WHAT YOU ARE ASKED TO DO
Reproduce the lines from the one bearing "Write a Blender" through the one bearing "COL = S.collection", inclusive. Copy them exactly; include no other line.

Scripts that build scenes:
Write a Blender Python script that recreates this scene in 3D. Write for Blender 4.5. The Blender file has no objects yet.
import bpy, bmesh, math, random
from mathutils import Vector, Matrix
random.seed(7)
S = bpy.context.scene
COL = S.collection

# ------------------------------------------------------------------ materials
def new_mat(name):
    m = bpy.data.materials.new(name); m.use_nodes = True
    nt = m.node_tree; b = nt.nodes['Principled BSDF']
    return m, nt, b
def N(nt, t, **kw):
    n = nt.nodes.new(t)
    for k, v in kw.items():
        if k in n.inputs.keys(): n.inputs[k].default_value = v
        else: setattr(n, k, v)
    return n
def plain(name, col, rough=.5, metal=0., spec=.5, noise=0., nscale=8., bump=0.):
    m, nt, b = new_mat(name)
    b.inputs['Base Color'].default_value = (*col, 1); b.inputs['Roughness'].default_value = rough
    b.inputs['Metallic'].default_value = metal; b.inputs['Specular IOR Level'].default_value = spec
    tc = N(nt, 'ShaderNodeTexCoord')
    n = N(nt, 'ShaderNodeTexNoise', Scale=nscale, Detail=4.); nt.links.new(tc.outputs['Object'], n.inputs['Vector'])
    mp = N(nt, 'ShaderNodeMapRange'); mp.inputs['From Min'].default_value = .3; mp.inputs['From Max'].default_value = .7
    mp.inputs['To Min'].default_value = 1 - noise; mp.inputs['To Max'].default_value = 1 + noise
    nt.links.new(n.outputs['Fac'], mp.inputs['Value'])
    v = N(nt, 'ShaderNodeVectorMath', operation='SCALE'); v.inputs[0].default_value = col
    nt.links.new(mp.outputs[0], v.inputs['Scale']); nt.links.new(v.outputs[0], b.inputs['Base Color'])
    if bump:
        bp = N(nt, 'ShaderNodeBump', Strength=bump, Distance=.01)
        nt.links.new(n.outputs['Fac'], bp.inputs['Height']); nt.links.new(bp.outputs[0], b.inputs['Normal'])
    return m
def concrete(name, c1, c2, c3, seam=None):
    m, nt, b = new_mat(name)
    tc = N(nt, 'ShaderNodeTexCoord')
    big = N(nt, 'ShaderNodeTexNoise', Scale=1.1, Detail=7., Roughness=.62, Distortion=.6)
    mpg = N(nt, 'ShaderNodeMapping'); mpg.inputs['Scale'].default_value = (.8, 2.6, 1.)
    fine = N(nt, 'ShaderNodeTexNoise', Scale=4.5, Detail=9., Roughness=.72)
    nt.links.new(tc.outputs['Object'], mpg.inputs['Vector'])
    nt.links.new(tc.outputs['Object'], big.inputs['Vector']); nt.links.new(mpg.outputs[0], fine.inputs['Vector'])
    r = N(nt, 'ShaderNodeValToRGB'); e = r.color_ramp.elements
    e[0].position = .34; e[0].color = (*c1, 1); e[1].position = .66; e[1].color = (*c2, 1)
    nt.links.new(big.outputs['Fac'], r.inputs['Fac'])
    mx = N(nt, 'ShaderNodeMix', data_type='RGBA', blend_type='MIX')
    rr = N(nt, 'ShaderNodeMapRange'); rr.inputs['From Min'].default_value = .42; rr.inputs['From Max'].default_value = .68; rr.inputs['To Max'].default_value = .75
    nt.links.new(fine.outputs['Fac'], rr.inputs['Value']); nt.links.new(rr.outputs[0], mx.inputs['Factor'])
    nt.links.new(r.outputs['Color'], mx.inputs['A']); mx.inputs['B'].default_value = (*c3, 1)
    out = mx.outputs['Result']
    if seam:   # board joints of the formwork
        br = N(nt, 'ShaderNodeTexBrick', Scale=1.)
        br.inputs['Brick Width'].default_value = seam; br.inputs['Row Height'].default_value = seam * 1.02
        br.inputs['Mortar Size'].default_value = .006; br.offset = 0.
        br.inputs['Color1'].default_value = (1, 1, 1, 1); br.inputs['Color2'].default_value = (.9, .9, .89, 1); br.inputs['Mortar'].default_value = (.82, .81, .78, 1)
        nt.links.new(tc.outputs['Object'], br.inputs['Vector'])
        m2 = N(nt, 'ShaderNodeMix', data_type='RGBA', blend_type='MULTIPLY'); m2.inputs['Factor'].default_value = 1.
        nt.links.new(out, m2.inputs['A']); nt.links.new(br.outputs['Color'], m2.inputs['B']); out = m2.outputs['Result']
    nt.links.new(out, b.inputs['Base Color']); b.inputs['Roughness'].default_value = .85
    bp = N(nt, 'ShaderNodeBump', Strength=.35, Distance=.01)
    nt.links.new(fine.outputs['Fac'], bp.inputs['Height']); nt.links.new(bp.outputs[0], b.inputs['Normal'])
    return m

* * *

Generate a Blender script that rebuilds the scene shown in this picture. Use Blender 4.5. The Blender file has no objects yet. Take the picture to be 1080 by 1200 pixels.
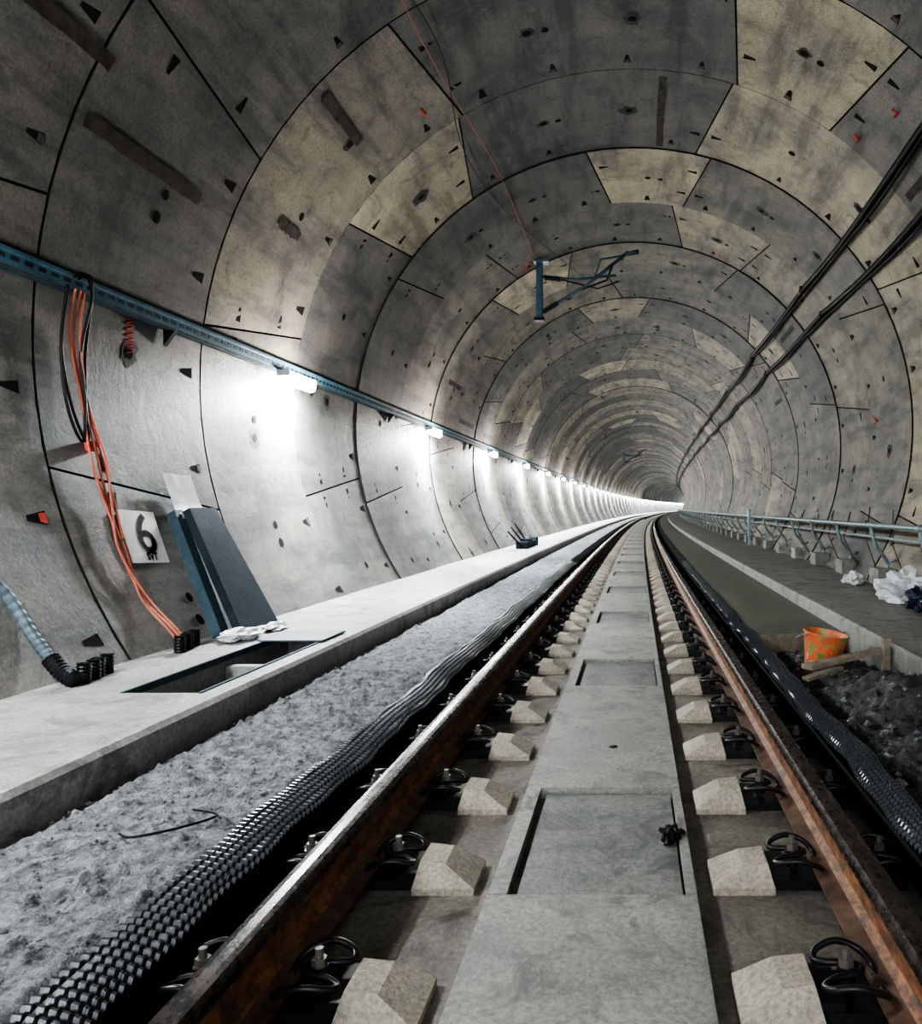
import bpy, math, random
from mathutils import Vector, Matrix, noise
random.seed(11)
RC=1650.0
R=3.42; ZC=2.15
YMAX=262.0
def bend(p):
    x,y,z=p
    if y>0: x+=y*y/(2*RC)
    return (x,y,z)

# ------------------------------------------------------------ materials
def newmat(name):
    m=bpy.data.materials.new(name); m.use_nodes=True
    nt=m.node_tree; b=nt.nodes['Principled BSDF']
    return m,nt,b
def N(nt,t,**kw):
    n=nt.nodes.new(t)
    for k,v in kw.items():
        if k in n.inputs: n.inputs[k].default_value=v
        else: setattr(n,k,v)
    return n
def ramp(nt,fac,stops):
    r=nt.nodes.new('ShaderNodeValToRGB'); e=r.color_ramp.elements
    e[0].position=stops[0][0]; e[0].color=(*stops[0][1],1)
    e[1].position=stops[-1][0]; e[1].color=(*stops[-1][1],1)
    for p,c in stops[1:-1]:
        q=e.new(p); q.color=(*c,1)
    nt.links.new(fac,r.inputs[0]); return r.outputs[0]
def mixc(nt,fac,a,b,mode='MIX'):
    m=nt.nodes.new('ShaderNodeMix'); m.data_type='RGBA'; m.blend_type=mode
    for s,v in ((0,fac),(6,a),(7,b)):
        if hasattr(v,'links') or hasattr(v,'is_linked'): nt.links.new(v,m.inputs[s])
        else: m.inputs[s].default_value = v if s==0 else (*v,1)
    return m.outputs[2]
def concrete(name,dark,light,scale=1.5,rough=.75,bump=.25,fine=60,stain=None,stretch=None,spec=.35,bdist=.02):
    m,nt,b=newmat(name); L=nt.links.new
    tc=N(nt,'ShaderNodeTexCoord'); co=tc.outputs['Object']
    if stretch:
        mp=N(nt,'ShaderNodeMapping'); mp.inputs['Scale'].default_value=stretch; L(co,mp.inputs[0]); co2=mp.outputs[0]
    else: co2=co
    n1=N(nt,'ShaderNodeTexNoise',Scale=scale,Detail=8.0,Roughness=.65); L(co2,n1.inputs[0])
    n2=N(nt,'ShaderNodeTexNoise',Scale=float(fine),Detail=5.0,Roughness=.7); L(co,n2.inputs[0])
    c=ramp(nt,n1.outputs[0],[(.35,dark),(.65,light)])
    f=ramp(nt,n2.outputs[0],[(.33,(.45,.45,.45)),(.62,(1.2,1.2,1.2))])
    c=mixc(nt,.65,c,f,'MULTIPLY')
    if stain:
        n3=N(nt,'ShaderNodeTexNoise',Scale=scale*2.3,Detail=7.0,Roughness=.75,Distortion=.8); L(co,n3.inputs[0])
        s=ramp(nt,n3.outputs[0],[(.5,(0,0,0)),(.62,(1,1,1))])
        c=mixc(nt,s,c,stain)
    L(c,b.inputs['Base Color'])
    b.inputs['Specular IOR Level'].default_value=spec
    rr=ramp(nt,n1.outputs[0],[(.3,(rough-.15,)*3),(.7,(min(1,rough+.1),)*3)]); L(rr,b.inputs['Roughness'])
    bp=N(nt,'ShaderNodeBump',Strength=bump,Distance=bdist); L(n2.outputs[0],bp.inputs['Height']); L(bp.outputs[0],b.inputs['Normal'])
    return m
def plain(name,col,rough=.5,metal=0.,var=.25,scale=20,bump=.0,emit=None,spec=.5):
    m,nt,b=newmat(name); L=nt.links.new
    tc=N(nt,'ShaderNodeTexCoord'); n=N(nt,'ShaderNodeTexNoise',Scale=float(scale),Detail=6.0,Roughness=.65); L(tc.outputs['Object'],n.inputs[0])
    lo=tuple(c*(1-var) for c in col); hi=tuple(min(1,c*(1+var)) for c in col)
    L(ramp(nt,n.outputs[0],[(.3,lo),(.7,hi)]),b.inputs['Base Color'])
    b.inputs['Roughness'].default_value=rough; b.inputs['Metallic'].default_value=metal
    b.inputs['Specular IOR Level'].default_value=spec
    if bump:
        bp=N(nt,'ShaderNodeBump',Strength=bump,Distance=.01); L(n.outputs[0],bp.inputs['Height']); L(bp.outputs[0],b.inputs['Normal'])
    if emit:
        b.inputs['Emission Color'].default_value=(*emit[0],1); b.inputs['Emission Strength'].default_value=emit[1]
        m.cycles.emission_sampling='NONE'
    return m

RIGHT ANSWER
Write a Blender Python script that recreates this scene in 3D. Write for Blender 4.5. The Blender file has no objects yet.
import bpy, bmesh, math, random
from mathutils import Vector, Matrix
random.seed(7)
S = bpy.context.scene
COL = S.collection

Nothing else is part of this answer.